There is a fundamental difference between using a private investigator at any given time to turn around a story on tittle-tattle, or to fish for stories and monitor people's lives, and to make a careful, considered decision to carry out a breach of the law in order to expose wrongdoing.

No one here is advocating a free for all or trying to make it easier for journalists to act like criminals. But if journalists can speak openly about the sourcing of stories, then everybody wins. Accountability is increased, journalists feel more confident to be transparent about their actions and to pursue genuine stories, and sheer criminality can be more easily identified.

No one here is advocating a free for all or trying to make it easier for journalists to act like criminals
Thais Portilho-Shrimpton, journalist

In my view, the Computer Misuse Act, Regulation of Investigatory Powers Act, Official Secrets Act (mainly for protection of sources), should all provide a public interest defense for the protection of journalists and real journalism. The Reynolds defense for libel, which is always tested in court, should also be improved.

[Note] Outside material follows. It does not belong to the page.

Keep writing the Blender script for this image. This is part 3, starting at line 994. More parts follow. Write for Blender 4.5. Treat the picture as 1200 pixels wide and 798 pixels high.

Martin Moore, director of the Media Standards Trust, and Brian Cathcart, Professor of Journalism at Kingston University, decided to launch the Hacked Off campaign because it was becoming increasingly clear that phone hacking carried out by the News of The World was more widespread than News International and the Metropolitan Police cared to let us know.

The campaign, supported by actors Hugh Grant and Steve Coogan, and several other victims of phone hacking and other abuses by the press, pushed and continues to push for criminality to be exposed, but we have always made absolutely clear that genuine, responsible journalism, carried out in the best interest of the public, should be protected.

We will, however, continue to condemn fishing expeditions and industrial scale data-mining and hacking, which are clearly criminal and unjustifiable.